Eu acho que não mensuramos ainda a relevância dessas declarações e elas não repercutiram com a força que devem ter. Nos debates que se estendem sobre enredos de escolas de samba, financiamentos duvidosos, subvenção pública e quejandos, há um ponto, dentre tantos, que pode também ser mencionado e reverbera na fala do carnavalesco da Mangueira: em certo momento as agremiações do Grupo Especial mergulharam no poço sem fundo de um Carnaval caríssimo, desnecessário, espetaculoso, onde não raro uma fantasia de porta-bandeira custa mais que um desfile inteiro de uma escola da Intendente Magalhães.
Um Carnaval visualmente mais modesto e original parecia ser ilusão; ninguém queria embarcar nessa, já que a nova ordem consolidada, sobretudo, a partir dos delírios maravilhosos de Joãosinho Trinta e seus seguidores, aprofundou a ênfase na parafernália visual e transformou os fundamentos de uma agremiação em elementos secundários de um desfile.
Pagam-se fortunas a coreógrafos, acrobatas, técnicos em efeitos especiais, maquiadores, iluminadores, homens voadores, astronautas, ilusionistas, atrizes, atores, rainhas de qualquer coisa e similares. O padrão show de cassino em Las Vegas tomou conta do babado no século XXI e a glamorização da frase de efeito “pobre gosta de luxo, quem gosta de miséria é intelectual”, nos levou a essa encruzilhada.
Aponto o problema, mas afirmo que já fui mais pessimista. Não via como reverter esse quadro, encontrando ao menos um equilíbrio entre os quesitos de fundamento e o visual, por uma razão simples: as próprias escolas de samba – que hoje são apenas (exceções confirmam a regra) simulacros de instituições comunitárias – não querem que isso ocorra. E tome de visual fabuloso, tome de deslumbramento, tome de lavanderia de dinheiro, tome de desfile ostentação.

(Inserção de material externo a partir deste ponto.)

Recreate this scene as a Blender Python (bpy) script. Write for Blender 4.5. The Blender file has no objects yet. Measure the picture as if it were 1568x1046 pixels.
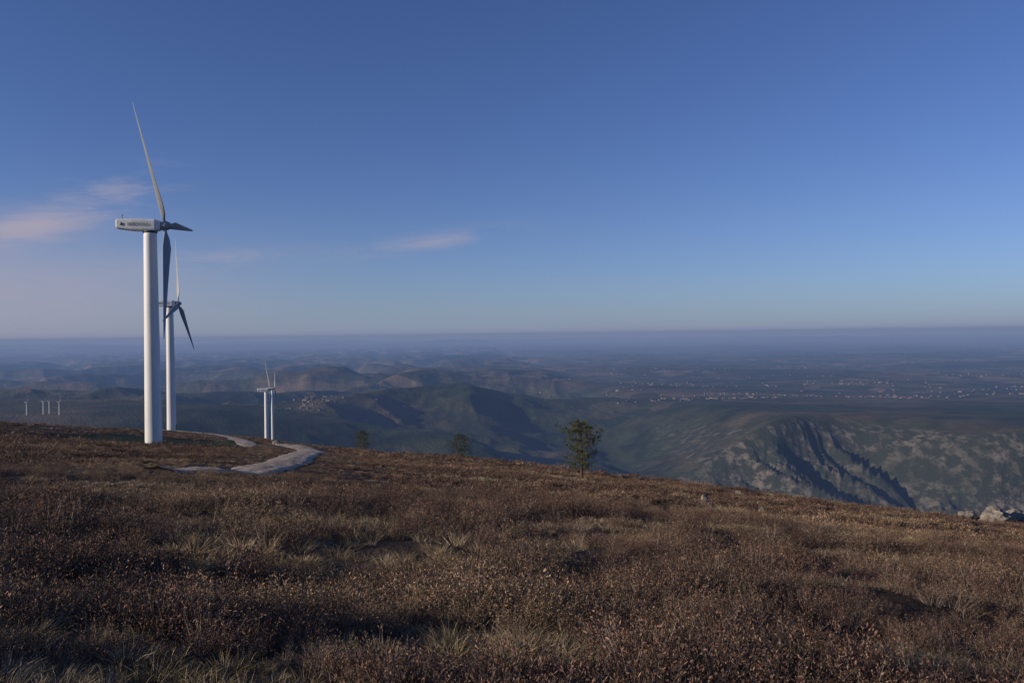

É neste sentido que a tão propalada crise pode ter, como reiteradamente afirmo, um sentido positivo para o carnaval de avenida. Ao colocar em questão o padrão de Las Vegas, o discurso da espetacularização, o esvaziamento da ideia de carnaval como uma festa da cultura do evento (quando para mim o carnaval é um evento da cultura), o descalabro das quantias astronômicas gastas em enredos desprovidos de sentidos que não sejam o da propaganda de massas, a crise pode representar um reencontro com o que de melhor as escolas de samba apresentaram até hoje.
O desafio está lançado e Leandro Vieira, pelo jeito, sabe exatamente o que está fazendo e onde está pisando. O Carnaval, ao menos aquele que eu aprendi a amar, agradece.